Essentially, you went from Jesus redeeming our souls in his first coming to God being Spirit to Heaven being primarily spiritual to that's why there won't be physical birth.

If I've misunderstood your position, please let me know. I've read over your responses a couple times and think I've gotten it right.

In response, I'll say this. God is Spirit and we worship him in Spirit and in truth, as Jesus said. In heaven, though, we will have bodies (albeit glorified) and do physical things. And those physical things, whatever they may be, will be a means of worship in the new world as we do all things as unto the Lord and where his glory will fill every nook and cranny of our existence. The cool part, as we see from Paul's teaching, is that we can begin to do that even now.

Finally...why did we think this a relevant question? I wrote it down because it popped into my head one day. I was probably thinking about my relationship with my wife and wondered what sort of relationship we might have in heaven.

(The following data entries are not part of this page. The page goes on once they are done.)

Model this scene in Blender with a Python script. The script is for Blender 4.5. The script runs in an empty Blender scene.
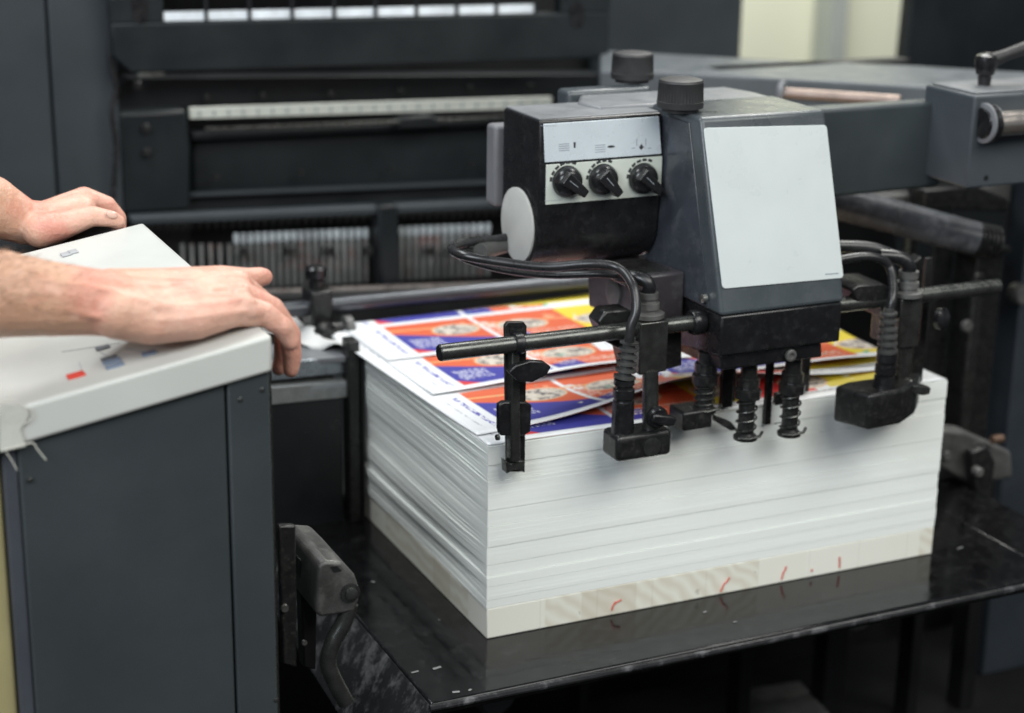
import bpy, bmesh, math, random
from mathutils import Vector, Matrix
random.seed(7)
S = bpy.context.scene
COL = S.collection
# ------------------------------------------------------------------ camera
F, YAW, PITCH, ROLL = 1791.45, .4368, .3021, .0159
CAM = Vector((-.8789, -1.9491, 1.0564))
_c, _s, _cp, _sp = math.cos(YAW), math.sin(YAW), math.cos(PITCH), math.sin(PITCH)
FW = Vector((_s*_cp, _c*_cp, -_sp)); RT = Vector((_c, -_s, 0)); UP = RT.cross(FW)
R3 = RT*math.cos(ROLL) + UP*math.sin(ROLL); U3 = UP*math.cos(ROLL) - RT*math.sin(ROLL)
cd = bpy.data.cameras.new('camera'); cam = bpy.data.objects.new('camera', cd); COL.objects.link(cam)
cam.matrix_world = Matrix(((R3.x, U3.x, -FW.x, CAM.x), (R3.y, U3.y, -FW.y, CAM.y), (R3.z, U3.z, -FW.z, CAM.z), (0, 0, 0, 1)))
cd.sensor_width = 36; cd.lens = F*36/1024; cd.clip_end = 100; cd.clip_start = .05
cd.dof.use_dof = True; cd.dof.focus_distance = 2.12; cd.dof.aperture_fstop = 2.9
S.camera = cam
S.render.resolution_x = 1024; S.render.resolution_y = 713
S.view_settings.view_transform = 'Standard'; S.view_settings.look = 'None'; S.view_settings.exposure = 0; S.view_settings.gamma = 1
# ------------------------------------------------------------------ light
W = bpy.data.worlds.new('World'); S.world = W; W.use_nodes = True
W.node_tree.nodes['Background'].inputs[0].default_value = (.80, .88, 1, 1)
W.node_tree.nodes['Background'].inputs[1].default_value = .14
def lamp(name, loc, target, sx, sy, power, col):
    d = bpy.data.lights.new(name, 'AREA'); d.shape = 'RECTANGLE'; d.size = sx; d.size_y = sy; d.energy = power; d.color = col
    o = bpy.data.objects.new(name, d); COL.objects.link(o); o.location = loc
    o.rotation_euler = (Vector(target)-Vector(loc)).to_track_quat('-Z', 'Y').to_euler(); return o
lamp('overhead_light', (.9, -2.6, 3.0), (.35, .0, .2), 3.8, 1.8, 135, (1, 1, .95))  # front light added to brighten upright faces the overhead ones barely reach
lamp('overhead_light', (-.9, .9, 3.0), (0, .2, .3), 2.4, .7, 62, (.93, .98, 1))
lamp('overhead_light', (1.7, .9, 3.0), (.6, .4, .4), 2.0, .7, 54, (1, .99, .95))
lamp('overhead_light', (2.3, 2.3, 3.2), (2.0, 3.6, .9), 1.8, .7, 125, (1, 1, .95))  # extra light added only to brighten the cream wall
lamp('window_light', (-3.0, -2.3, 2.5), (.1, .2, .2), 2.0, 2.0, 120, (.86, .93, 1))

def at(u, v, ax, val):            # the point of the plane ax = val that a photo measurement falls on
    d = R3*((u-512)/F) + U3*((356.5-v)/F) + FW; i = 'xyz'.index(ax); return CAM + d*((val-CAM[i])/d[i])
# ------------------------------------------------------------------ materials
def mat(name, col, rough=.5, metal=0, var=.12, scale=9, dust=0, dustcol=(.42, .42, .42), bump=.05, bscale=160, stretch=None, world=False, coat=0, sss=0, spec=.5, scratch=0):
    m = bpy.data.materials.new(name); m.use_nodes = True; nt = m.node_tree; N = nt.nodes; L = nt.links
    b = N['Principled BSDF']; b.inputs['Metallic'].default_value = metal; b.inputs['Roughness'].default_value = rough
    b.inputs['Specular IOR Level'].default_value = spec
    if coat: b.inputs['Coat Weight'].default_value = coat; b.inputs['Coat Roughness'].default_value = .15
    tc = N.new('ShaderNodeTexCoord'); mp = N.new('ShaderNodeMapping'); L.new(N.new('ShaderNodeNewGeometry').outputs['Position'] if world else tc.outputs['Object'], mp.inputs[0])
    if stretch: mp.inputs['Scale'].default_value = stretch
    def noise(sc, det=5, rg=.6, src=None):
        n = N.new('ShaderNodeTexNoise'); n.inputs['Scale'].default_value = sc; n.inputs['Detail'].default_value = det; n.inputs['Roughness'].default_value = rg
        L.new(src or mp.outputs[0], n.inputs[0]); return n
    n1 = noise(scale)
    r = N.new('ShaderNodeMapRange'); r.inputs[1].default_value = .3; r.inputs[2].default_value = .7; r.inputs[3].default_value = 1-var; r.inputs[4].default_value = 1+var
    L.new(n1.outputs[0], r.inputs[0])
    mx = N.new('ShaderNodeMix'); mx.data_type = 'RGBA'; mx.blend_type = 'MULTIPLY'; mx.inputs[0].default_value = 1
    mx.inputs[6].default_value = (*col, 1); L.new(r.outputs[0], mx.inputs[7]); out = mx.outputs[2]
    if dust:
        n2 = noise(scale*3.1, 9, .72); cr = N.new('ShaderNodeMapRange'); cr.inputs[1].default_value = .52; cr.inputs[2].default_value = .78; cr.inputs[3].default_value = 0; cr.inputs[4].default_value = dust
        L.new(n2.outputs[0], cr.inputs[0]); m2 = N.new('ShaderNodeMix'); m2.data_type = 'RGBA'
        L.new(cr.outputs[0], m2.inputs[0]); L.new(out, m2.inputs[6]); m2.inputs[7].default_value = (*dustcol, 1); out = m2.outputs[2]
    if scratch:
        mp2 = N.new('ShaderNodeMapping'); L.new(tc.outputs['Object'], mp2.inputs[0]); mp2.inputs['Rotation'].default_value = (.3, .5, .7); mp2.inputs['Scale'].default_value = (1, 9, 3)
        n3 = noise(22, 6, .8, mp2.outputs[0]); cr = N.new('ShaderNodeMapRange'); cr.inputs[1].default_value = .64; cr.inputs[2].default_value = .74; cr.inputs[4].default_value = scratch
        L.new(n3.outputs[0], cr.inputs[0]); m2 = N.new('ShaderNodeMix'); m2.data_type = 'RGBA'
        L.new(cr.outputs[0], m2.inputs[0]); L.new(out, m2.inputs[6]); m2.inputs[7].default_value = (.5, .5, .5, 1); out = m2.outputs[2]
    L.new(out, b.inputs['Base Color'])
    rr = N.new('ShaderNodeMapRange'); rr.inputs[1].default_value = .3; rr.inputs[2].default_value = .7; rr.inputs[3].default_value = max(.03, rough-.1); rr.inputs[4].default_value = min(1, rough+.12)
    n4 = noise(scale*2.3); L.new(n4.outputs[0], rr.inputs[0]); L.new(rr.outputs[0], b.inputs['Roughness'])
    if bump:
        n5 = noise(bscale, 3); bp = N.new('ShaderNodeBump'); bp.inputs['Strength'].default_value = bump; bp.inputs['Distance'].default_value = .002
        L.new(n5.outputs[0], bp.inputs['Height']); L.new(bp.outputs[0], b.inputs['Normal'])
    if sss:
        b.inputs['Subsurface Weight'].default_value = sss; b.inputs['Subsurface Radius'].default_value = (1, .35, .2); b.inputs['Subsurface Scale'].default_value = .006
    return m
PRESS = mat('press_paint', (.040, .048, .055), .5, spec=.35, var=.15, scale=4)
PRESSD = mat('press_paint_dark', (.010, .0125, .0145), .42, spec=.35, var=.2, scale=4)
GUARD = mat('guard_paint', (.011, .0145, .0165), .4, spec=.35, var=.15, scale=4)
HEADG = mat('head_grey_paint', (.052, .062, .069), .30, var=.10, scale=11, dust=.05, bump=.08, bscale=420)
HEADL = mat('head_side_paint', (.043, .049, .060), .24, var=.25, scale=14, dust=.16, bump=.05)
ARMP = mat('arm_grey_paint', (.052, .061, .070), .42, spec=.4, var=.1, scale=7)
ARMF = mat('arm_slate_paint', (.036, .045, .049), .42, spec=.4, var=.1, scale=7)
BLK = mat('black_plastic', (.010, .010, .011), .28, var=.2, scale=24, dust=.05, bump=.06)
BLKD = mat('dusty_black_metal', (.016, .016, .016), .33, .2, var=.3, scale=45, dust=.22, dustcol=(.24, .23, .21), bump=.12)
GUN = mat('gunmetal', (.095, .098, .092), .27, .8, var=.25, scale=40, dust=.05, dustcol=(.3, .29, .26), bump=.012)
STEEL = mat('bright_steel', (.52, .51, .48), .25, .95, var=.15, scale=12)
BRONZE = mat('oiled_shaft_steel', (.60, .54, .49), .22, .9, var=.2, scale=12)
WORN = mat('worn_cast_metal', (.13, .13, .125), .5, .5, var=.4, scale=14, dust=.4, dustcol=(.34, .32, .29), bump=.15)
BEIGE = mat('cream_console_paint', (.50, .505, .475), .42, var=.03, scale=7, bump=.06, bscale=500)
CONS = mat('console_grey_paint', (.036, .043, .046), .42, spec=.35, var=.10, scale=5, bump=.1, bscale=450, scratch=.0)
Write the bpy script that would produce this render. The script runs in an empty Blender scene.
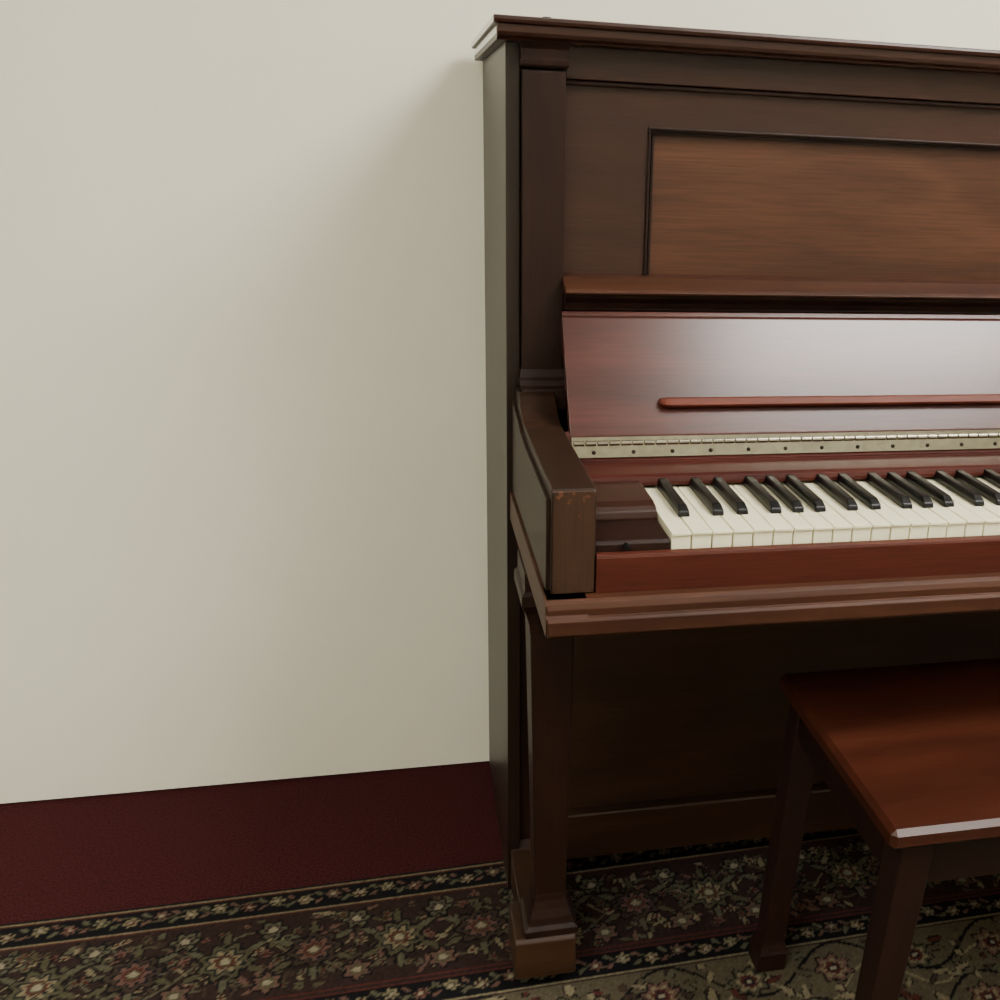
import bpy, bmesh, math, random
import numpy as np
from mathutils import Matrix, Vector
random.seed(4); rng=np.random.RandomState(7)
S=bpy.context.scene
WF=.42; DS=.10   # wood value / desaturation
def lin(c):
    return tuple(((v/255)/12.92 if v/255<=.04045 else (((v/255)+.055)/1.055)**2.4) for v in c)
def wl(c):
    l=lin(c);g=.3*l[0]+.5*l[1]+.2*l[2];return tuple((v*(1-DS)+g*DS)*WF for v in l)
# ---------------------------------------------------------------- materials
def newmat(n):
    m=bpy.data.materials.new(n);m.use_nodes=True
    return m,m.node_tree.nodes,m.node_tree.links,m.node_tree.nodes['Principled BSDF']
def wood(name,dark,mid,light,axis='x',rough=.42,coat=.12,cr=.25,figure=1.0,spec=.3,worn=0):
    m,N,L,b=newmat(name)
    tc=N.new('ShaderNodeTexCoord')
    def noise(along,across,detail,dist):
        mp=N.new('ShaderNodeMapping');s=[across]*3;s['xyz'.index(axis)]=along
        mp.inputs['Scale'].default_value=s;L.new(tc.outputs['Object'],mp.inputs[0])
        n=N.new('ShaderNodeTexNoise');n.inputs['Scale'].default_value=1;n.inputs['Detail'].default_value=detail
        n.inputs['Distortion'].default_value=dist;L.new(mp.outputs[0],n.inputs[0]);return n
    a=noise(2.2*figure,13*figure,6,1.0);p=noise(14,420,3,0.2)
    r=N.new('ShaderNodeValToRGB');e=r.color_ramp.elements
    e[0].position=.27;e[0].color=(*wl(dark),1);e[1].position=.76;e[1].color=(*wl(light),1)
    x=e.new(.5);x.color=(*wl(mid),1);L.new(a.outputs[0],r.inputs[0])
    pr=N.new('ShaderNodeMapRange');pr.inputs[1].default_value=.35;pr.inputs[2].default_value=.6;pr.inputs[3].default_value=.78;pr.inputs[4].default_value=1.05
    L.new(p.outputs[0],pr.inputs[0])
    mx=N.new('ShaderNodeMixRGB');mx.blend_type='MULTIPLY';mx.inputs[0].default_value=1
    L.new(r.outputs[0],mx.inputs[1]);L.new(pr.outputs[0],mx.inputs[2]);out=mx.outputs[0]
    if worn:
        q=N.new('ShaderNodeTexNoise');q.inputs['Scale'].default_value=160;q.inputs['Detail'].default_value=8;L.new(tc.outputs['Object'],q.inputs[0])
        sx=N.new('ShaderNodeSeparateXYZ');L.new(tc.outputs['Object'],sx.inputs[0])
        mr=N.new('ShaderNodeMapRange');mr.inputs[1].default_value=.765;mr.inputs[2].default_value=.789;mr.inputs[3].default_value=-.12;mr.inputs[4].default_value=.06
        L.new(sx.outputs[2],mr.inputs[0]);ad=N.new('ShaderNodeMath');ad.operation='ADD';L.new(q.outputs[0],ad.inputs[0]);L.new(mr.outputs[0],ad.inputs[1])
        st=N.new('ShaderNodeMapRange');st.inputs[1].default_value=.56;st.inputs[2].default_value=.66;L.new(ad.outputs[0],st.inputs[0])
        m2=N.new('ShaderNodeMixRGB');L.new(st.outputs[0],m2.inputs[0]);L.new(out,m2.inputs[1]);m2.inputs[2].default_value=(*wl((150,92,55)),1);out=m2.outputs[0]
    L.new(out,b.inputs['Base Color'])
    b.inputs['Roughness'].default_value=rough;b.inputs['Coat Weight'].default_value=coat;b.inputs['Coat Roughness'].default_value=cr
    b.inputs['Specular IOR Level'].default_value=spec
    bp=N.new('ShaderNodeBump');bp.inputs['Strength'].default_value=.06;bp.inputs['Distance'].default_value=.001
    L.new(p.outputs[0],bp.inputs['Height']);L.new(bp.outputs[0],b.inputs['Normal'])
    return m
def plain(name,c,rough=.5,metal=0,coat=0,noise=0,nscale=30,bump=0):
    m,N,L,b=newmat(name)
    b.inputs['Base Color'].default_value=(*lin(c),1);b.inputs['Roughness'].default_value=rough;b.inputs['Metallic'].default_value=metal;b.inputs['Coat Weight'].default_value=coat
    if noise:
        tc=N.new('ShaderNodeTexCoord');n=N.new('ShaderNodeTexNoise');n.inputs['Scale'].default_value=nscale;n.inputs['Detail'].default_value=6
        L.new(tc.outputs['Object'],n.inputs[0]);r=N.new('ShaderNodeValToRGB');e=r.color_ramp.elements
        e[0].position=.3;e[1].position=.7
        e[0].color=(*[v*(1-noise) for v in lin(c)],1);e[1].color=(*[min(1,v*(1+noise)) for v in lin(c)],1)
        L.new(n.outputs[0],r.inputs[0]);L.new(r.outputs[0],b.inputs['Base Color'])
        if bump:
            bp=N.new('ShaderNodeBump');bp.inputs['Strength'].default_value=bump;bp.inputs['Distance'].default_value=.003
            L.new(n.outputs[0],bp.inputs['Height']);L.new(bp.outputs[0],b.inputs['Normal'])
    return m
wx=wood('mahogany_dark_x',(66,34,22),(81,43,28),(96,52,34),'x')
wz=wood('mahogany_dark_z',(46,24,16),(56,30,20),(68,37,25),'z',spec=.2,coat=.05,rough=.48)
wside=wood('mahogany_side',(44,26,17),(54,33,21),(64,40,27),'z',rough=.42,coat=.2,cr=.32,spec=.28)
warm=wood('arm_side_wood',(54,33,20),(66,41,26),(78,50,33),'z',rough=.48,coat=.0,spec=.22)
wpanel=wood('mahogany_panel',(84,46,27),(108,62,37),(132,79,48),'x',figure=.75)
wred=wood('mahogany_red',(84,32,22),(104,41,28),(120,52,36),'x',rough=.3,coat=.42,cr=.24)
wredm=wood('mahogany_red_matte',(82,31,22),(100,40,28),(114,49,34),'x',rough=.5,coat=0,spec=.22)
wslip=wood('mahogany_slip',(88,34,21),(104,42,26),(120,52,32),'x',rough=.42,coat=.05,spec=.25)
wmold=wood('mahogany_mold',(80,44,25),(96,54,31),(114,66,40),'x',rough=.5,coat=.0,spec=.22)
wlow=wood('mahogany_lower',(64,40,23),(78,49,29),(94,60,36),'x')
wbench=wood('bench_top_wood',(78,36,21),(95,44,26),(112,55,32),'x',rough=.3,coat=.35,cr=.2,figure=.8)
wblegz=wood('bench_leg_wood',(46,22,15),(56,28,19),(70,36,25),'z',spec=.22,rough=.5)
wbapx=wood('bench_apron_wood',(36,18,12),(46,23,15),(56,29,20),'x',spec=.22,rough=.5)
wearend=wood('mahogany_worn',(76,47,30),(92,60,38),(106,72,48),'z',rough=.5,coat=.05,worn=1)
ivory=plain('key_ivory',(240,235,200),.34,coat=.2)
ebony=plain('key_ebony',(4,4,5),.4,coat=.03)
ebony.node_tree.nodes['Principled BSDF'].inputs['Specular IOR Level'].default_value=.3
nickel=plain('hinge_nickel',(158,154,138),.24,metal=1,noise=.15,nscale=90)
screwm=plain('screw_steel',(60,54,46),.35,metal=1)
brass=plain('caster_brass',(120,95,60),.4,metal=1)
black=plain('dark_interior',(14,10,9),.8)
wallm=plain('wall_paint',(242,239,221),.85,noise=.02,nscale=4)
N=wallm.node_tree.nodes;L=wallm.node_tree.links
n=N.new('ShaderNodeTexNoise');n.inputs['Scale'].default_value=180;bp=N.new('ShaderNodeBump');bp.inputs['Strength'].default_value=.12;bp.inputs['Distance'].default_value=.002
tc=N.new('ShaderNodeTexCoord');L.new(tc.outputs['Object'],n.inputs[0]);L.new(n.outputs[0],bp.inputs['Height']);L.new(bp.outputs[0],N['Principled BSDF'].inputs['Normal'])
ceilm=plain('ceiling_paint',(235,233,225),.9,noise=.02)
carpet=plain('carpet_maroon',(58,23,25),.95,noise=.5,nscale=260,bump=.6)
carpet.node_tree.nodes['Principled BSDF'].inputs['Specular IOR Level'].default_value=.1
# ---------------------------------------------------------------- mesh helpers
def empty(n):
    o=bpy.data.objects.new(n,None);S.collection.objects.link(o);return o
def finish(bm,name,mat,parent,bev=0,seg=2,smooth=False):
    bmesh.ops.recalc_face_normals(bm,faces=bm.faces)
    me=bpy.data.meshes.new(name);bm.to_mesh(me);bm.free()
    o=bpy.data.objects.new(name,me);S.collection.objects.link(o);me.materials.append(mat)
    if parent:o.parent=parent
    if bev:
        b=o.modifiers.new('b','BEVEL');b.width=bev;b.segments=seg;b.limit_method='ANGLE';b.angle_limit=math.radians(25)
    if smooth:
        for p in me.polygons:p.use_smooth=True
    return o
def abox(bm,x0,x1,y0,y1,z0,z1):
    v=[bm.verts.new(p) for p in((x0,y0,z0),(x1,y0,z0),(x1,y1,z0),(x0,y1,z0),(x0,y0,z1),(x1,y0,z1),(x1,y1,z1),(x0,y1,z1))]
    for f in((0,1,2,3),(4,5,6,7),(0,1,5,4),(1,2,6,5),(2,3,7,6),(3,0,4,7)):bm.faces.new([v[i] for i in f])
def box(name,x0,x1,y0,y1,z0,z1,mat,parent,bev=.001,seg=2):
    bm=bmesh.new();abox(bm,x0,x1,y0,y1,z0,z1);return finish(bm,name,mat,parent,bev,seg)
def aprism(bm,prof,x0,x1):
    a=[bm.verts.new((x0,y,z)) for y,z in prof];b=[bm.verts.new((x1,y,z)) for y,z in prof]
    bm.faces.new(a);bm.faces.new(b[::-1]);k=len(a)
    for i in range(k):bm.faces.new((a[i],a[(i+1)%k],b[(i+1)%k],b[i]))
def prism(name,prof,x0,x1,mat,parent,bev=.001,seg=2):
    bm=bmesh.new();aprism(bm,prof,x0,x1);return finish(bm,name,mat,parent,bev,seg)
def loft(name,secs,mat,parent,bev=.001,seg=2):
    bm=bmesh.new();R=[]
    for z,x0,x1,y0,y1 in secs:R.append([bm.verts.new(p) for p in((x0,y0,z),(x1,y0,z),(x1,y1,z),(x0,y1,z))])
    bm.faces.new(R[0][::-1]);bm.faces.new(R[-1])
    for a,b in zip(R,R[1:]):
        for i in range(4):bm.faces.new((a[i],a[(i+1)%4],b[(i+1)%4],b[i]))
    return finish(bm,name,mat,parent,bev,seg)
def acyl(bm,c,r,h,axis='z',n=16):
    M={'z':Matrix(),'x':Matrix.Rotation(math.pi/2,4,'Y'),'y':Matrix.Rotation(math.pi/2,4,'X')}[axis]
    bmesh.ops.create_cone(bm,cap_ends=True,segments=n,radius1=r,radius2=r,depth=h,matrix=Matrix.Translation(c)@M)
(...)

So, i figured if I was curious, others probably were, too.
I think the answer is yes. I don't have a verse to refer to.
I think that sex is not love and love is not sex...I think we will be so consumed in the love of God that we won't even think about or miss sex in heaven..I'm just sayin';)
What about those of us on Earth, who obey and abstain from sex outside of marriage? Those of us who have little or no sex at all as a result? WIll our reward for a long life time of suffering from No sex on earth be.....No sex in Heaven (or the New Earth)? All the while knowing that most of your saved (forgiven) friends had sex whenever they wanted to on earth, sinful or not?